→ **Exercise goal**: Everything from the opening line of the records below through the line with "cam.rotation_euler = (R(90+0.4966), 0, R(-39.7288))" must be duplicated exactly, pictures left out.
↓↓↓
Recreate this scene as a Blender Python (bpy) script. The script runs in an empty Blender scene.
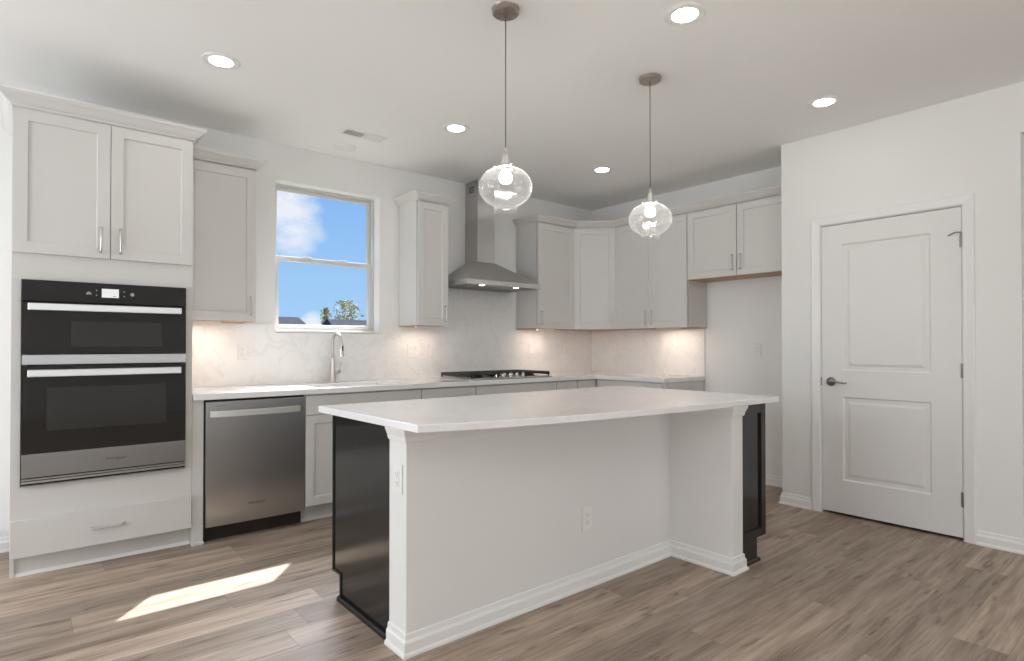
import bpy, bmesh, math, random
from mathutils import Vector, Matrix
random.seed(7)
C = bpy.context.scene.collection
PI = math.pi
R = math.radians

# ------------------------------------------------------------------ camera
cam_d = bpy.data.cameras.new('camera'); cam = bpy.data.objects.new('camera', cam_d); C.objects.link(cam)
bpy.context.scene.camera = cam
cam_d.sensor_width = 36.0
cam_d.lens = 582.88/1024*36.0
cam_d.shift_y = (340.17-330.5)/1024.0
cam_d.clip_start = 0.05; cam_d.clip_end = 500
cam.location = (0, 0, 1.207)
cam.rotation_euler = (R(90+0.4966), 0, R(-39.7288))

# ------------------------------------------------------------------ colour management
vs = bpy.context.scene.view_settings
vs.view_transform = 'Standard'; vs.look = 'None'; vs.gamma = 1.0; vs.use_curve_mapping = False
vs.exposure = 0.0
try:
    cy = bpy.context.scene.cycles
    cy.max_bounces = 14; cy.diffuse_bounces = 8; cy.glossy_bounces = 5
    cy.transparent_max_bounces = 16; cy.transmission_bounces = 8
    cy.caustics_reflective = False; cy.caustics_refractive = False
    cy.sample_clamp_indirect = 8.0
    cy.use_denoising = True
except Exception:
    pass

# ------------------------------------------------------------------ node helpers
def new_nodes(m):
    m.use_nodes = True; nt = m.node_tree; nt.nodes.clear(); return nt
def N(nt, kind, **kw):
    n = nt.nodes.new(kind)
    for k, v in kw.items():
        if k.startswith('i_'):
            n.inputs[k[2:].replace('_', ' ')].default_value = v
        else: setattr(n, k, v)
    return n
def math_n(nt, op, a, b=None, c=None):
    n = nt.nodes.new('ShaderNodeMath'); n.operation = op
    for i, v in enumerate((a, b, c)):
        if v is None: continue
        if hasattr(v, 'is_linked') or hasattr(v, 'links'): nt.links.new(v, n.inputs[i])
        else: n.inputs[i].default_value = v
    return n.outputs[0]
def ramp(nt, fac, stops):
    r = nt.nodes.new('ShaderNodeValToRGB'); nt.links.new(fac, r.inputs[0])
    el = r.color_ramp.elements
    while len(el) < len(stops): el.new(0.5)
    for e, (p, c) in zip(el, stops): e.position = p; e.color = (*c, 1)
    return r.outputs[0]
def mixc(nt, fac, a, b, blend='MIX'):
    n = nt.nodes.new('ShaderNodeMix'); n.data_type = 'RGBA'; n.blend_type = blend
    for s, v in ((n.inputs[0], fac), (n.inputs[6], a), (n.inputs[7], b)):
        if hasattr(v, 'links'): nt.links.new(v, s)
        else: s.default_value = v if not isinstance(v, tuple) else (*v[:3], 1)
    return n.outputs[2]

# ------------------------------------------------------------------ world
w = bpy.data.worlds.new('sky'); bpy.context.scene.world = w; w.use_nodes = True
nt = w.node_tree; nt.nodes.clear()
tc = N(nt, 'ShaderNodeTexCoord'); out = N(nt, 'ShaderNodeOutputWorld'); bg = N(nt, 'ShaderNodeBackground')
sep = N(nt, 'ShaderNodeSeparateXYZ'); nt.links.new(tc.outputs['Generated'], sep.inputs[0])
sky = ramp(nt, sep.outputs['Z'], [(0.0, (0.42, 0.66, 0.93)), (0.10, (0.36, 0.61, 0.93)), (0.30, (0.22, 0.45, 0.86)), (1.0, (0.09, 0.24, 0.62))])
def blob(direction, r0, r1):
    d = Vector(direction).normalized()
    dot = N(nt, 'ShaderNodeVectorMath', operation='DOT_PRODUCT'); dot.inputs[1].default_value = d
    nt.links.new(tc.outputs['Generated'], dot.inputs[0])
    mr = N(nt, 'ShaderNodeMapRange'); mr.inputs[1].default_value = math.cos(r0); mr.inputs[2].default_value = math.cos(r1)
    nt.links.new(dot.outputs['Value'], mr.inputs[0]); return mr.outputs[0]
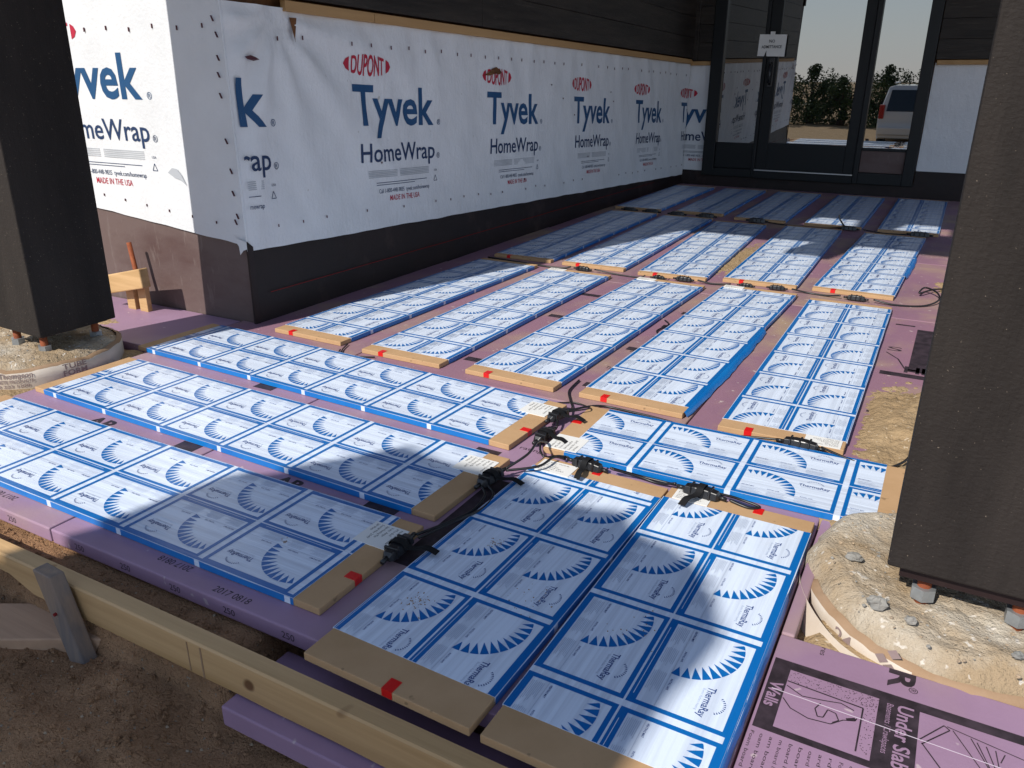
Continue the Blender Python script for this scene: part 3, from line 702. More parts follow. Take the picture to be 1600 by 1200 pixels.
# back wall with the entrance
YB = 13.20
back = thing('entrance_wall', 'shaded back wall with building wrap below dark siding beside the glass door', 'wall', (-1.0, YB, -.3))
b = MB()
b.box(-3.30, -2.66, YB + .03, YB + .5, -.3, ZT); b.box(.42, 4.5, YB + .03, YB + .5, -.3, ZT); b.box(-2.66, .42, YB + .03, YB + .5, 4.4, ZT); b.box(-2.66, .42, YB + .03, YB + .5, -.3, .15)
b.build('wall_sheathing', 'plywood', back)
for nm, x0, x1 in (('l', -3.165, -2.80), ('r', .43, 4.4)):
    b = MB(); zb = .17 if nm == 'l' else .335
    b.grid(24 if nm == 'l' else 60, 20, lambda u, v: (x0 + (x1 - x0) * u, YB + .01 - .005 * noise.noise((u * 4, v * 4, 3 if nm == 'l' else 9)), zb + .01 * noise.noise((u * 9, 0, 1)) + (1.90 - zb) * v))
    wb = b.build('house_wrap', 'wrap', back, smooth=True)
    if nm == 'l':
        wrap_print(12.89, 13.21, 13.555, lambda s, z: (-3.165 + (s - 13.20), YB - .001, z - .325), wb)
        wrap_print(12.89, 13.21, 13.555, lambda s, z: (-3.165 + (s - 13.20), YB - .001, z - 9), wb) if False else None
    else:
        wrap_print(1.24, .5, 4.3, lambda s, z: (s, YB - .001, z - .325 + .02), wb)
    b = MB(); b.box(x0 + (.02 if nm == 'r' else 0), x1, YB - .045, YB + .02, 1.872, 1.935); b.build('trim_strip', 'pine_trim', back, bevel=.004)
    b = MB(); b.grid(30, 6, lambda u, v: (x0 + (x1 - x0) * u, YB + .004 - .012 * (1 - v) - .004 * noise.noise((u * 9, v * 3, 1)), -.08 + (zb + .14) * v)); b.build('base_membrane', 'membrane', back, smooth=True)
    for k in range(17):
        b = MB(); z = 1.945 + .265 * k; b.box(x0, x1, YB - .065 + .004 * (k % 2), YB + .02, z, z + .2615); b.build('siding_board', 'siding_stain', back, bevel=.003)
b = MB(); b.grid(40, 5, lambda u, v: (-2.80 + 3.24 * u, YB - .02 - .014 * (1 - v) - .006 * noise.noise((u * 9, v * 3, 6)), -.08 + .30 * v)); b.build('base_membrane', 'membrane', back, smooth=True)
b = MB(); b.box(-3.12, -3.02, YB - .10, YB - .066, 1.95, 6); b.build('corner_board', 'siding_stain', back, bevel=.006)
# door unit
ent = thing('entrance_door', 'dark metal glass door with two side lights', 'door', (-1.2, YB, .17))
b = MB(); D0, D1 = YB - .09, YB + .09
for x0, x1 in ((-2.795, -2.60), (-1.985, -1.93), (-.435, -.36), (.26, .42)): b.box(x0, x1, D0, D1, .17, 4.4)
b.box(-2.60, -1.985, D0, D1, .17, .30); b.box(-.36, .26, D0, D1, .17, .34); b.box(-1.93, -.435, D0 + .002, D1, .17, .285); b.box(-2.60, .26, D0 + .004, D1, 4.25, 4.4)
b.build('frame', 'alu_dark', ent, bevel=.008)
b = MB(); b.box(-2.60, -1.985, YB - .05, YB + .04, .30, .70); b.build('lower_panel', 'dark_door', ent, bevel=.008)
b = MB(); b.box(-.36, .26, YB - .05, YB + .04, .34, .66); b.build('lower_panel', 'membrane_dusty', ent, bevel=.008)
b = MB(); b.box(-.36, .26, YB - .062, YB + .04, .66, .70); b.build('rail', 'alu_dark', ent, bevel=.006)
for x0, x1 in ((-2.60, -1.985), (-.36, .26)):
    b = MB(); b.box(x0, x1, YB - .01, YB + .01, .70, 4.25); b.build('pane', 'glass', ent)
dr = MB(); dr.box(-1.93, -1.76, YB - .06, YB + .05, .295, 4.25); dr.box(-.59, -.435, YB - .06, YB + .05, .295, 4.25); dr.box(-1.76, -.59, YB - .058, YB + .05, .295, .715); dr.box(-1.76, -.59, YB - .058, YB + .05, 4.05, 4.25)
dr = dr.build('door_leaf', 'dark_door', ent, bevel=.008)
b = MB(); b.box(-1.76, -.59, YB - .005, YB + .012, .715, 4.05); b.build('pane', 'glass', dr)
b = MB(); b.box(-1.885, -1.80, YB - .085, YB - .06, 1.55, 1.98); b.build('lock_plate', 'plastic', dr, bevel=.01)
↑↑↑
→ **In response**:
Recreate this scene as a Blender Python (bpy) script. The script runs in an empty Blender scene.
import bpy, bmesh, math, random
from mathutils import Vector, Matrix
random.seed(7)
C = bpy.context.scene.collection
PI = math.pi
R = math.radians

# ------------------------------------------------------------------ camera
cam_d = bpy.data.cameras.new('camera'); cam = bpy.data.objects.new('camera', cam_d); C.objects.link(cam)
bpy.context.scene.camera = cam
cam_d.sensor_width = 36.0
cam_d.lens = 582.88/1024*36.0
cam_d.shift_y = (340.17-330.5)/1024.0
cam_d.clip_start = 0.05; cam_d.clip_end = 500
cam.location = (0, 0, 1.207)
cam.rotation_euler = (R(90+0.4966), 0, R(-39.7288))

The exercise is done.